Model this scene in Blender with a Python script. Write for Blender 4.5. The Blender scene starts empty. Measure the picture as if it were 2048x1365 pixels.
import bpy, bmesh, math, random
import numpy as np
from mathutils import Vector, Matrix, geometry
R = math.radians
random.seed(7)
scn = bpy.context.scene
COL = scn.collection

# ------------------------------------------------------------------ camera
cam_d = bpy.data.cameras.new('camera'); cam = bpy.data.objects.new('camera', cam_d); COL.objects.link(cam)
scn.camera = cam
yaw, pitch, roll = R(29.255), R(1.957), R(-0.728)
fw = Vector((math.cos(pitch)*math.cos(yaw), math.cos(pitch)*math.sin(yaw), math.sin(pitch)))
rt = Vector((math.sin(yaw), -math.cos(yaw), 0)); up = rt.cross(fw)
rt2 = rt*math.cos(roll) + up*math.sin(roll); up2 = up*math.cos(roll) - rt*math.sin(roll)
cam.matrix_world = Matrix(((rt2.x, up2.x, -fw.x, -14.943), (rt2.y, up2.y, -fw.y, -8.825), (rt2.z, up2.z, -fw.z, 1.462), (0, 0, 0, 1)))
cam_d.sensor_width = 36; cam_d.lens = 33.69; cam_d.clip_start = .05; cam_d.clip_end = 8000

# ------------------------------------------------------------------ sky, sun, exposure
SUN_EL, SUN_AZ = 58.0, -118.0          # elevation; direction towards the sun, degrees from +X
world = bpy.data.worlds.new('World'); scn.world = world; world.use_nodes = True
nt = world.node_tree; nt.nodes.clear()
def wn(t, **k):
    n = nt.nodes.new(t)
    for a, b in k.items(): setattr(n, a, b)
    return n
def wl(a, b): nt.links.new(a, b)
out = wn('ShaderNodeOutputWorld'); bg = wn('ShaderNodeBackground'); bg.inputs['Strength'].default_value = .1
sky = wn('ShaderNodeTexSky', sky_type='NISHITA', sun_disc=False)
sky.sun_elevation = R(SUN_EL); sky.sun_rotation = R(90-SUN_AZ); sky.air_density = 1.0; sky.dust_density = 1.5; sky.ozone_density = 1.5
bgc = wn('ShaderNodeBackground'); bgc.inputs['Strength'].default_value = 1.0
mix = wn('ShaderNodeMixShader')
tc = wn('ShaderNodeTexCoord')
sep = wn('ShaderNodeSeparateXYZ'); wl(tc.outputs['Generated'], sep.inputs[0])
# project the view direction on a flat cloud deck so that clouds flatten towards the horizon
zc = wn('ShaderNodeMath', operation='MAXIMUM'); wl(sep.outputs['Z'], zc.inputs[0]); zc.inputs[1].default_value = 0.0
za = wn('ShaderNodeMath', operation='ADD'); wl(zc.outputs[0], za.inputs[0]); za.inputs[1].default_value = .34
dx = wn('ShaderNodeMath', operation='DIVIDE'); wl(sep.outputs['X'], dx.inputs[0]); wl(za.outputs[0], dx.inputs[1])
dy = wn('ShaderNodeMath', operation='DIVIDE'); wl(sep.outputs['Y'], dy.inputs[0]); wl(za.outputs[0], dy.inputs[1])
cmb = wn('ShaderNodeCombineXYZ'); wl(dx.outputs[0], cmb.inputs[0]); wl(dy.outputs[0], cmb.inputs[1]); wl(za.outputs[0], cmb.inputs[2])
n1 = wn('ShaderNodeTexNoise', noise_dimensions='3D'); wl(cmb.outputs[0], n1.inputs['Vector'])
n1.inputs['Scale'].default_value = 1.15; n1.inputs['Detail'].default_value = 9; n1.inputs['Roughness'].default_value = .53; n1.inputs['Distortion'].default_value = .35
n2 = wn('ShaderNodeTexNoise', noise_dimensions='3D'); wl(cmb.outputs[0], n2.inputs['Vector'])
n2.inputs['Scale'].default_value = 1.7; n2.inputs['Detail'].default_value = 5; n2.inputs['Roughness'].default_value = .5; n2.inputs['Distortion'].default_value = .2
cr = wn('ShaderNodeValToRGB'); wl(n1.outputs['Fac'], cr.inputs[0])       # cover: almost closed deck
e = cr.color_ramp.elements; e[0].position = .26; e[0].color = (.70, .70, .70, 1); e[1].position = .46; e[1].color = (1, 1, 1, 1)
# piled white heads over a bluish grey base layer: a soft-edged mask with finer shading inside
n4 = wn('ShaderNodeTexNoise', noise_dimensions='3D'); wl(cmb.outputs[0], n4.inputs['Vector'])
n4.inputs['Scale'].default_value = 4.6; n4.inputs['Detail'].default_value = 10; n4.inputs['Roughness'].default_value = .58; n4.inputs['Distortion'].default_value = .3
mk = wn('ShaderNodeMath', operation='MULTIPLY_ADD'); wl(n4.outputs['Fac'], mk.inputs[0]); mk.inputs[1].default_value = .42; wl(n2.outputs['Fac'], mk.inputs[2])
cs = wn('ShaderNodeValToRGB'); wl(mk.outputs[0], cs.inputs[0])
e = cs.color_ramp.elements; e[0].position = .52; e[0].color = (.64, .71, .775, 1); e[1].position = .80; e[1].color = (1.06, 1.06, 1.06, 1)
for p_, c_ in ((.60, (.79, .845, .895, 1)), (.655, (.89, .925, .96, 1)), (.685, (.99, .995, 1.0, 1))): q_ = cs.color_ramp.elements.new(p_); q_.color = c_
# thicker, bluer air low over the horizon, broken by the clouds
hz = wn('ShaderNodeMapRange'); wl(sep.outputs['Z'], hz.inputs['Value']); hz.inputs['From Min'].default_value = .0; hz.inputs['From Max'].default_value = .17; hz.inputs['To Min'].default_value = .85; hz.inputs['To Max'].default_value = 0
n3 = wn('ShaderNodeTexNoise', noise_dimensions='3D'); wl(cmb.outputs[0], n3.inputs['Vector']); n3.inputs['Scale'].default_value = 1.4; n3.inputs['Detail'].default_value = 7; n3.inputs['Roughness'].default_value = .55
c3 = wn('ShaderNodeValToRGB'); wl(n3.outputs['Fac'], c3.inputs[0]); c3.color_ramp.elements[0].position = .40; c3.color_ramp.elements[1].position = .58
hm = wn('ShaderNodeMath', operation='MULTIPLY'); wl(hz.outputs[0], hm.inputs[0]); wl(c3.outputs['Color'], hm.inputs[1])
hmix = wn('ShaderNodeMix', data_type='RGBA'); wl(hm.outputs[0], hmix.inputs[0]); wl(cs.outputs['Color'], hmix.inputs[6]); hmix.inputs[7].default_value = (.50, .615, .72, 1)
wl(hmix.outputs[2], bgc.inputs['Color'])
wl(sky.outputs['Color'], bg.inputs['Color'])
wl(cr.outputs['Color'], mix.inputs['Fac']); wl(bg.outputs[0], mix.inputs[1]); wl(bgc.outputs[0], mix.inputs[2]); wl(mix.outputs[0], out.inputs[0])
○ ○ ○
- _YOUR TASK_: Repeat the material word for word from its opening line up to and including the line containing "cam_d.sensor_width = 36;".

- _SOLUTION FOR THIS EXERCISE_:
Model this scene in Blender with a Python script. Write for Blender 4.5. The Blender scene starts empty. Measure the picture as if it were 2048x1365 pixels.
import bpy, bmesh, math, random
import numpy as np
from mathutils import Vector, Matrix, geometry
R = math.radians
random.seed(7)
scn = bpy.context.scene
COL = scn.collection

# ------------------------------------------------------------------ camera
cam_d = bpy.data.cameras.new('camera'); cam = bpy.data.objects.new('camera', cam_d); COL.objects.link(cam)
scn.camera = cam
yaw, pitch, roll = R(29.255), R(1.957), R(-0.728)
fw = Vector((math.cos(pitch)*math.cos(yaw), math.cos(pitch)*math.sin(yaw), math.sin(pitch)))
rt = Vector((math.sin(yaw), -math.cos(yaw), 0)); up = rt.cross(fw)
rt2 = rt*math.cos(roll) + up*math.sin(roll); up2 = up*math.cos(roll) - rt*math.sin(roll)
cam.matrix_world = Matrix(((rt2.x, up2.x, -fw.x, -14.943), (rt2.y, up2.y, -fw.y, -8.825), (rt2.z, up2.z, -fw.z, 1.462), (0, 0, 0, 1)))
cam_d.sensor_width = 36; cam_d.lens = 33.69; cam_d.clip_start = .05; cam_d.clip_end = 8000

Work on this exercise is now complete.